For a Happy Hotel Experience, Take the Middle Road

Neither too luxurious nor too austere, mid-range inns are often a great choice for travelers. Here are some of my favorites in Europe, Mexico and Morocco

The zocalo in Oaxaca, Mexico, blocks away from the Hotel Las Golondrinas
The zocalo in Oaxaca, Mexico, blocks away from the Hotel Las Golondrinas Image courtesy of Flickr user Cybertoad

My mother, a great traveler, used to say that all you do is sleep in a hotel. So where you stay doesn’t matter as long as there’s Paris or Barcelona outside the door. Well, yes, one can take that approach, passing by the Connaught in London, the Raffles in Singapore, the Athenee Palace in Bucharest without checking in. But great hotels are often tourist sites in themselves with rich histories and distinctive architecture. So even if I’m staying in some very cheap and basic place, I make it a habit to peek into five-star havens, maybe have a drink at the bar or powder my nose in the restrooms with their gold-plated fixtures and cloth hand towels. Very refreshing, but a jolt when I have to face the depressing reality of my own not-so-sumptuous digs.
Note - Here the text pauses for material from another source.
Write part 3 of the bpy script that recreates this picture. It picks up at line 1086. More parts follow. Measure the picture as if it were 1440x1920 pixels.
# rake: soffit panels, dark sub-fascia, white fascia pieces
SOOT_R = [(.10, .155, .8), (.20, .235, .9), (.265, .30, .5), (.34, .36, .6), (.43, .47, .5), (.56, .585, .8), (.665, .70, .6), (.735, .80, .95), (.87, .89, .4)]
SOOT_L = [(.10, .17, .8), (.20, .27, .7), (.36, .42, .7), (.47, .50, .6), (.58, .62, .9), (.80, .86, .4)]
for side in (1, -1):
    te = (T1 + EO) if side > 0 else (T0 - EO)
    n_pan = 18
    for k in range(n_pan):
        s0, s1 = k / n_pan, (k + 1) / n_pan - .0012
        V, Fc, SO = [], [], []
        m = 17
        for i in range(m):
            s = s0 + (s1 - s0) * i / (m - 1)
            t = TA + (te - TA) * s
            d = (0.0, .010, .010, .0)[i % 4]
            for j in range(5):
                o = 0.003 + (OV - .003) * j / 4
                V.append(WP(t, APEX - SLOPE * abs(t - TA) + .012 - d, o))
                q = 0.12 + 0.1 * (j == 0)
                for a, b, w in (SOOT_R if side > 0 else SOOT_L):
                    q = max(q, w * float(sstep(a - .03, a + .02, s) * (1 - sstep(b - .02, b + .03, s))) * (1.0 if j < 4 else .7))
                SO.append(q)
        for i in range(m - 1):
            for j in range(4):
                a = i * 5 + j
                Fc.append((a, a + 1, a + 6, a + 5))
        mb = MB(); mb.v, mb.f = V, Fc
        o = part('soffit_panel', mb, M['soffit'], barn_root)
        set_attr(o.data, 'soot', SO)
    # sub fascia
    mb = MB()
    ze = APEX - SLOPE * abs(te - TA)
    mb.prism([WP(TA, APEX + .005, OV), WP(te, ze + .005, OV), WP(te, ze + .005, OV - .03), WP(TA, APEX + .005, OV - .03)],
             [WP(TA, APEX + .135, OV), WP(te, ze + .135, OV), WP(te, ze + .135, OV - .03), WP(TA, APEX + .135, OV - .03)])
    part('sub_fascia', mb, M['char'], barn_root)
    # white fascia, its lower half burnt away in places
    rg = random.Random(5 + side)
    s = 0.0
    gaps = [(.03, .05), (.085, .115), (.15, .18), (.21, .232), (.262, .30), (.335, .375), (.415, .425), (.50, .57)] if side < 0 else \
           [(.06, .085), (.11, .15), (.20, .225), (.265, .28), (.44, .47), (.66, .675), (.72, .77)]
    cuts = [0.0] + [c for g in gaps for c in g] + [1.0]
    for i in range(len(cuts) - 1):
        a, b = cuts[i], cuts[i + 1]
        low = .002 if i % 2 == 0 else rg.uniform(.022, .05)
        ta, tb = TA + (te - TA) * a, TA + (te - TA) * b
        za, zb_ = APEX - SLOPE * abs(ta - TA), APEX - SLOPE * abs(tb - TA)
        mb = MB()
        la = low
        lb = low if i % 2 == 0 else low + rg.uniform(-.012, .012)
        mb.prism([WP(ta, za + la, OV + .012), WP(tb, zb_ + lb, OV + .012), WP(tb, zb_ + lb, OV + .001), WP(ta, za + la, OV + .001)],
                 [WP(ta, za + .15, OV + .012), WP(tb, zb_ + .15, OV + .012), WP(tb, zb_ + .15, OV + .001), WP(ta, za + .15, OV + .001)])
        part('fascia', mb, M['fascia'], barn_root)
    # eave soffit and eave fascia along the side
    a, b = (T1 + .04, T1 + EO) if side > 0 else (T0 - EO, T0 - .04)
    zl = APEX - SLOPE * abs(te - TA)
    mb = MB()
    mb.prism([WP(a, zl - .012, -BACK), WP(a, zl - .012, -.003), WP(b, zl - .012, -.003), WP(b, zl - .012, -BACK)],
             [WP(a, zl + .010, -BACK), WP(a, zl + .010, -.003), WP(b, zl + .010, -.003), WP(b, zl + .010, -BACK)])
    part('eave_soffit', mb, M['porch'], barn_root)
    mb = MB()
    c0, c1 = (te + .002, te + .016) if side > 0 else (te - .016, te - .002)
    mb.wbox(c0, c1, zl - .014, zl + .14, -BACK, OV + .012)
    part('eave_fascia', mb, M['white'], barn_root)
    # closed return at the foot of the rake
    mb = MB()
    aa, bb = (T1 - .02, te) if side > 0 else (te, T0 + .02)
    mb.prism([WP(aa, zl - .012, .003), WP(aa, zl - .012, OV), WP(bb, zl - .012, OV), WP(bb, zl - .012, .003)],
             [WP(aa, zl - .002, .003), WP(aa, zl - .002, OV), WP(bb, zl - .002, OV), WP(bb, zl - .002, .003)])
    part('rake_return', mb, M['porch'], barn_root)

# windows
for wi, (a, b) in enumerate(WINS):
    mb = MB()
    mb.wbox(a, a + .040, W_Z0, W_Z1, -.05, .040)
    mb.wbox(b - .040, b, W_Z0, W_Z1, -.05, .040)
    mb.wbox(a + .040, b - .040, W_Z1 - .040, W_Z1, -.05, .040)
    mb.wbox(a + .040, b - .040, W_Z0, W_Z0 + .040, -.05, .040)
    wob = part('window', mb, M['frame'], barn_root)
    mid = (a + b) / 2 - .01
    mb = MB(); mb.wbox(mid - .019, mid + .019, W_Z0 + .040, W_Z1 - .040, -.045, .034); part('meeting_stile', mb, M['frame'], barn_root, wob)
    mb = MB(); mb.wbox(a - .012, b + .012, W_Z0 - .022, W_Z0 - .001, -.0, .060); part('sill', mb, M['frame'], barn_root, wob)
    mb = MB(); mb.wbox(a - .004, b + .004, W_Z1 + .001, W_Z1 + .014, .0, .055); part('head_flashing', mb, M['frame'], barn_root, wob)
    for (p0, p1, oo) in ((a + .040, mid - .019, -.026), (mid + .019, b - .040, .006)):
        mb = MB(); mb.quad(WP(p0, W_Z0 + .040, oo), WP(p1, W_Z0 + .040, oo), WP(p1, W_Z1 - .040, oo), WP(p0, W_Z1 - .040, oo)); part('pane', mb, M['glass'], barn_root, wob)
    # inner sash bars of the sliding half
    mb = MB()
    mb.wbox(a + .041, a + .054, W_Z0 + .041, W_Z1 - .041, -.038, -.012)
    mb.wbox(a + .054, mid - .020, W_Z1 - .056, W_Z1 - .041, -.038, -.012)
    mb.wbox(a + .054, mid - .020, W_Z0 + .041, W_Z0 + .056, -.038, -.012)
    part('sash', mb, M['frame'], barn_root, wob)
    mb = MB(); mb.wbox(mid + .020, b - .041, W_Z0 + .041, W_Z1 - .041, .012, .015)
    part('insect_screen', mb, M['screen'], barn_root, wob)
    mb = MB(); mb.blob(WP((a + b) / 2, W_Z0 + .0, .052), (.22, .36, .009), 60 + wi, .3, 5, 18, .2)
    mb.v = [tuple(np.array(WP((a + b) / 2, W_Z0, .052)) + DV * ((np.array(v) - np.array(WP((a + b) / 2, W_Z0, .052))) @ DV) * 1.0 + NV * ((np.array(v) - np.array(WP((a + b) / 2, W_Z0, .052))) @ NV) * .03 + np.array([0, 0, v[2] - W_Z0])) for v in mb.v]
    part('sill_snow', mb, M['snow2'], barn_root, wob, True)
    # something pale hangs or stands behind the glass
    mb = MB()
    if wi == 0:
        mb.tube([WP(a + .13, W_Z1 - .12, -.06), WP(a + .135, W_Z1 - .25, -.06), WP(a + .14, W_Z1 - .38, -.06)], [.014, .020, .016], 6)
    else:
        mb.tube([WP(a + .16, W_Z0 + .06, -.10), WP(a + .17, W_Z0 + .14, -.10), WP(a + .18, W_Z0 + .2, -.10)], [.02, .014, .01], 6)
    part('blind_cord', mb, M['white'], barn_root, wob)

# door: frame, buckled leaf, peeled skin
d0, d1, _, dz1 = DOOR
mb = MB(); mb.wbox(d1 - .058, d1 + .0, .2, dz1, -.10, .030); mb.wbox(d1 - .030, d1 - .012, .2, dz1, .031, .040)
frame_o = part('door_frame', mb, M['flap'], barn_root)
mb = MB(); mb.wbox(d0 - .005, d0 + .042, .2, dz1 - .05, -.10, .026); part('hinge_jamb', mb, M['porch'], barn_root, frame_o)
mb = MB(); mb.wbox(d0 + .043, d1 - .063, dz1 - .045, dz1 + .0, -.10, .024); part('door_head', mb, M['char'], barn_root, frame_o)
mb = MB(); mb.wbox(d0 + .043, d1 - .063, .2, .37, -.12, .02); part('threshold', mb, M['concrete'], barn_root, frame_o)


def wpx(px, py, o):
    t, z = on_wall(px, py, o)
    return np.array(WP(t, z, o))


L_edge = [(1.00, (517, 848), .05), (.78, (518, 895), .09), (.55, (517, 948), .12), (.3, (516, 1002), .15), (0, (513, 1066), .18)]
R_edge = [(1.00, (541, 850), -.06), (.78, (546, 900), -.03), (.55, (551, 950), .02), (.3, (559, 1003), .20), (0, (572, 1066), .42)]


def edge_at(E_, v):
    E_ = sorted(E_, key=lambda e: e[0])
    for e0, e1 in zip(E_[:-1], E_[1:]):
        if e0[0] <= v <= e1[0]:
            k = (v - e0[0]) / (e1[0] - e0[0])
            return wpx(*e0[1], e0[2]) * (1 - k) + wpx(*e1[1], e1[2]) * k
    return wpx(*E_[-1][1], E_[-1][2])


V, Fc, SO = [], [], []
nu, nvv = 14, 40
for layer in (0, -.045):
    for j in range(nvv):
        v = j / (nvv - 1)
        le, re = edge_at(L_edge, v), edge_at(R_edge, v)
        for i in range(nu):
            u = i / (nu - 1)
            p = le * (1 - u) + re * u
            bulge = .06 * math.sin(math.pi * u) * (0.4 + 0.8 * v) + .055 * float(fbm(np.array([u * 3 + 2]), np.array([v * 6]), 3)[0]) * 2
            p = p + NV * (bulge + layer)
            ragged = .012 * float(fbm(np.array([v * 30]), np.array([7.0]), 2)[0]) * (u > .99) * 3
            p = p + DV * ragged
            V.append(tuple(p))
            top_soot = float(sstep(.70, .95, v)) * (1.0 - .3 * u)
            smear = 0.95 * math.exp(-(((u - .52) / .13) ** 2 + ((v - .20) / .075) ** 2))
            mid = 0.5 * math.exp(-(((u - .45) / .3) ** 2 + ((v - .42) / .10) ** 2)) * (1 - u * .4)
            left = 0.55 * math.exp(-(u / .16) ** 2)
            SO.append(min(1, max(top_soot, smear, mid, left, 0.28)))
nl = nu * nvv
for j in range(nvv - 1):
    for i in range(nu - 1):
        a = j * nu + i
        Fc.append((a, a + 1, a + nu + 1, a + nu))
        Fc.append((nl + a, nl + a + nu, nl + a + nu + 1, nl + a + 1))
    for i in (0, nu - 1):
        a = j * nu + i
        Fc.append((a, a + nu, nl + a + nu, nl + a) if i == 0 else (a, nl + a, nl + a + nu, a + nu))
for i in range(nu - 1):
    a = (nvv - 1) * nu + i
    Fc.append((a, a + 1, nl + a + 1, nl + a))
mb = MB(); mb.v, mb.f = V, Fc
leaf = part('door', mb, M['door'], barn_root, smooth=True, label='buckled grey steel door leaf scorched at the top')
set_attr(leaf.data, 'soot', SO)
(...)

Best is to split the difference, I have found, to find mid-range places to stay, neither too luxurious nor too austere. When I’m lucky and do my homework I sometimes end up in hotels that please me just as deeply as any luxury palace could. Places with character and careful, loving management. Here’s a short list of some of my favorites:

The Hotel Las Golondrinas is a happy choice in Oaxaca, Mexico, a provincial capital surrounded by the Sierra Madre del Sur, site of Zapotec and Mixtec archaeological sites, predating the Aztec empire. The hotel, about a ten-minute walk from the town’s pretty zócalo, is a modest, low-rise complex built around a series of courtyards, decorated with ceramics, easy chairs, fountains and bougainvillea. Rooms are bare, but very tidy and the staff is friendly. Reserve ahead, though, because Las Golondrinas is popular with Norte Americanos, especially academics. Doubles are about $70.

Whole books have been written about the riads of Morocco, occupying old aristocratic town houses with interior courtyards, rooftop terraces, colorful tile and hanging brass lamps. I tried several in Marrakech, but ended up happier than Scheherazade at Le Gallia, a 17-room French-Moroccan hideaway near the Place Jemaa el-Fnaa. Doubles are about $75, with breakfast featuring tartines as tasty as any on the Left Bank.

Speaking of Paris, where searching for a nice, modestly priced hotel room can seem futile, I’ve become a devotee of the Hotel les Degrés de Notre Dame. Tucked in the maze of streets east of St. Michel metro on the Left Bank, it has a restaurant/bar where guests check in, five floors with no elevator—a factor that scares people off, but keeps rates down—and ten guest chambers with wooden beams, cubbyholes and old-fashioned furniture. Two of them have a sliver of a view of Notre Dame’s apse, where Victor Hugo’s hunchback rang the bells. Doubles start around $150.

Rome is as tough a nut to crack as Paris, but there’s one inn I can recommend there: Hotel Navona, around the corner from the Pantheon on via dei Sediari. It occupies several floors of an old palazzo, set around a central courtyard decorated with stones from the Baths of Agrippa, which occupied the site in Roman times. The proprietor is an architect who keeps making changes, adding rooms, updating the décor. But ask for one of the old rooms because they have the most character, even if the bathrooms are tight and the furniture alla nonna. Standard doubles start around $130.

This summer London is bound to be booked up tight, what with the Olympics. So watch the games on TV and go later. Even so, you should reserve ahead at the Celtic, the new home of St. Margaret’s Hotel, a great old London chestnut that recently had to move a few blocks away from its previous location to a refurbished Georgian building on Guilford Street near Russell Square in Bloomsbury. Fans of St. Margaret’s, who were legion, can rest assured that the homey, shipshape ambience has moved along with the beds and drapes because the Celtic remains in the good hands of the Marazzi family, Bloomsbury hoteliers since 1952. Doubles are about $150, including a stout English breakfast.